Still does not make sense to me. Oil countries buy goods from non-Dollar countries. Why could they not simply pay in oil, or get paid in Euros/Yen/Yuan for later use? What forces them to adhere to the NYMEX rate?

If they would sell oil and recieve payments in several major currencies, it seems to me that they should be spreading their risks, usually a good thing. Why not get dollars from some oil buyers, and other currencies from others? Would it not be as least as good for an Euro country to pay with Euros, rather than using Dollars?

I assume that there are substantial numbers of oil buyers from non-Dollar countries who intend to be end users of the bought oil, so that reselling is a moot issue.
Hmm.. sounds like you need to read a couple of books on international finance.

If you sell any products to another country, someone has to take the risk of exchange rate flucuations -- that is, those dinero you're being paid for may change in exchange for Venezualan bolivars over the life of the contract. Those flucutations can be substantial -- +/- 10% or more is not uncommon, and I've seen 1000's of % in some cases (for example, when the Russian government lopped off the last 3 zeros on the ruble). Typically its easier to demoninate the transaction in a major "stable" currency such as dollars.

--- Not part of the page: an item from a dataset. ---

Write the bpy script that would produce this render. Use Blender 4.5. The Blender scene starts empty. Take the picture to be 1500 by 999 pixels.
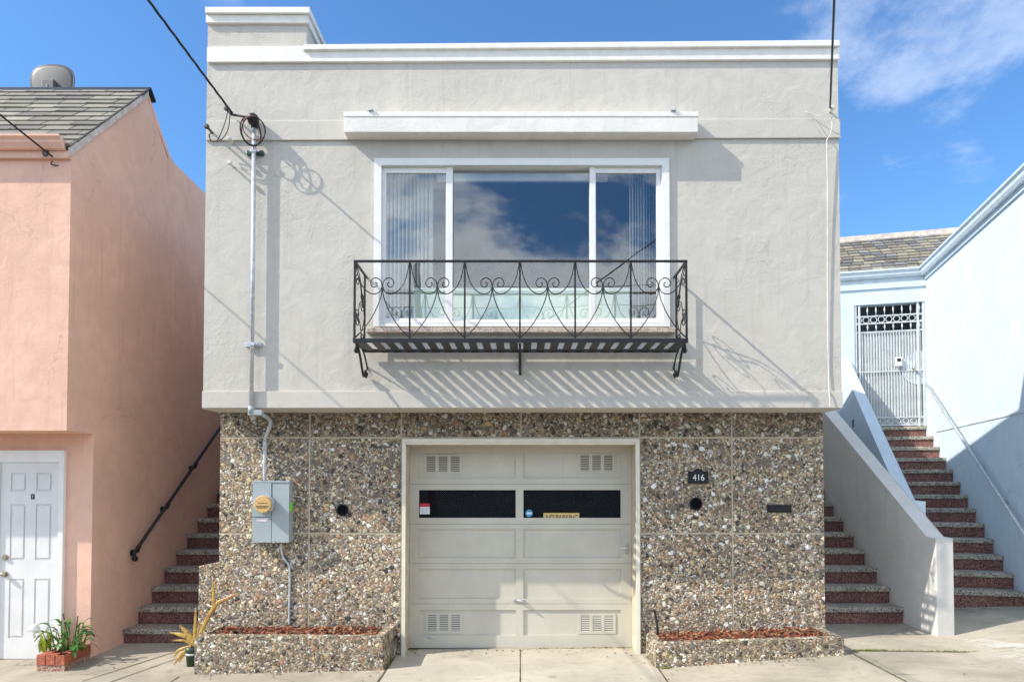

For major purchases, you can arrange to do it in a 'basket' of currencies, which may include (as an example) so much in Yen, pounds, dollars, euros, etc. -- but then there's a transaction cost of tracking and converting all the funds anyway. Usually its just easier to pick one stable and highly convertible currency and calculate everything in that. Then if you want to hedge that, you go to the market and buy straddle hedges in different currencies where you're doing to spend the money anyway to stabilize your buying power. Of course, this costs money to set up those hedges, but it reduces the risk of changes in your buying power pretty well.

But the bottom line, is that the oil is priced in dollars for convenience -- its a highly convertible and pretty stable currency. The US is also the largest economy in the world with the largest and most developed economic and banking system, and as such produces the most goods and services, which means a big chunk of the funds being paid for the oil are transferred through the US or spent there anyway -- so you can save transaction costs by denominating in dollars to start with.

Last edited by Larrison; 03-21-2006 at 12:23 PM.